Wikipedia: It's a man's world

What's keeping women from contributing to the free encyclopedia?

Sady Doyle

Sep. 04, 2009

A recent study, reported on the Wall Street Journal's blog, reveals that only 13 percent of Wikipedia's contributors are female. This information manages, somehow, to be both unsurprising -- Wikipedia feels like a guy thing, somehow -- and fascinating, for raising questions about how gender informs the largely anonymous realm of Internet discussion.

Wikipedia aims for democratic participation: Anyone can contribute, and everyone's contributions are subject to correction by other users. Its subject matter isn't implicitly gendered: It covers almost any topic that's relevant enough to warrant an entry. But, in practice, Wikipedia -- like any other established subculture, offline or on -- rewards some contributors more than others. The site, by its nature, favors people with an intense interest in detail and a high tolerance for debate. (Choosing a discussion page at random, one learns that the entry on frogs once drew critical attention for including a picture of toads. It got slightly heated.)

When asked why they contributed to Wikipedia, 73 percent of respondents answered, “I like the idea of sharing knowledge and want to contribute to it.” Which suggests that people who are ambivalent about sharing their own knowledge or unsure of their right to contribute are less likely to take part.

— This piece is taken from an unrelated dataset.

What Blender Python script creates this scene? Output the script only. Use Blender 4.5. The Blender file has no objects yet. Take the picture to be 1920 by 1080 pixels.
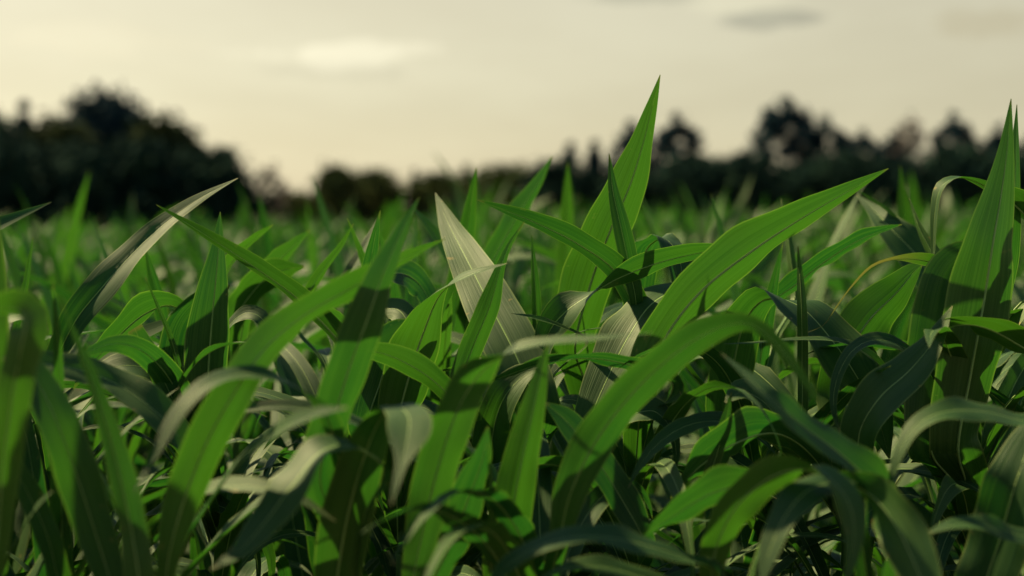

Second only to the satisfaction of being right is the satisfaction of proving someone else wrong: 69 percent answered that they contributed because “I saw an error I wanted to fix.” And one-quarter of respondents who did not contribute said that they hadn't done so because they were “afraid of getting 'in trouble'” for erroneous contributions.

These traits -- the ability to show off one's knowledge, to argue over fine (and possibly trivial) points, to correct others publicly -- aren't inherently male or female. Still, they're often beneficial for men and socially detrimental for women. On the Internet, this shouldn't matter. No one can see you, and with the right screen name, gender is all but impossible to detect. And, of course, there are tons of women on the Web. But after a lifetime of hearing that they should be polite, non-confrontational and self-deprecating, many women may feel uncomfortable shedding that training to engage in a toad classification debate on Wikipedia.

Of course, it may also be that women just don't see the benefit of participating in this kind of detail-heavy, nitpicking discussion without pay or recognition. It's not an unreasonable point of view. Still, one wonders how much more heated the conversations could get -- and in what ways -- if more women risked getting into trouble.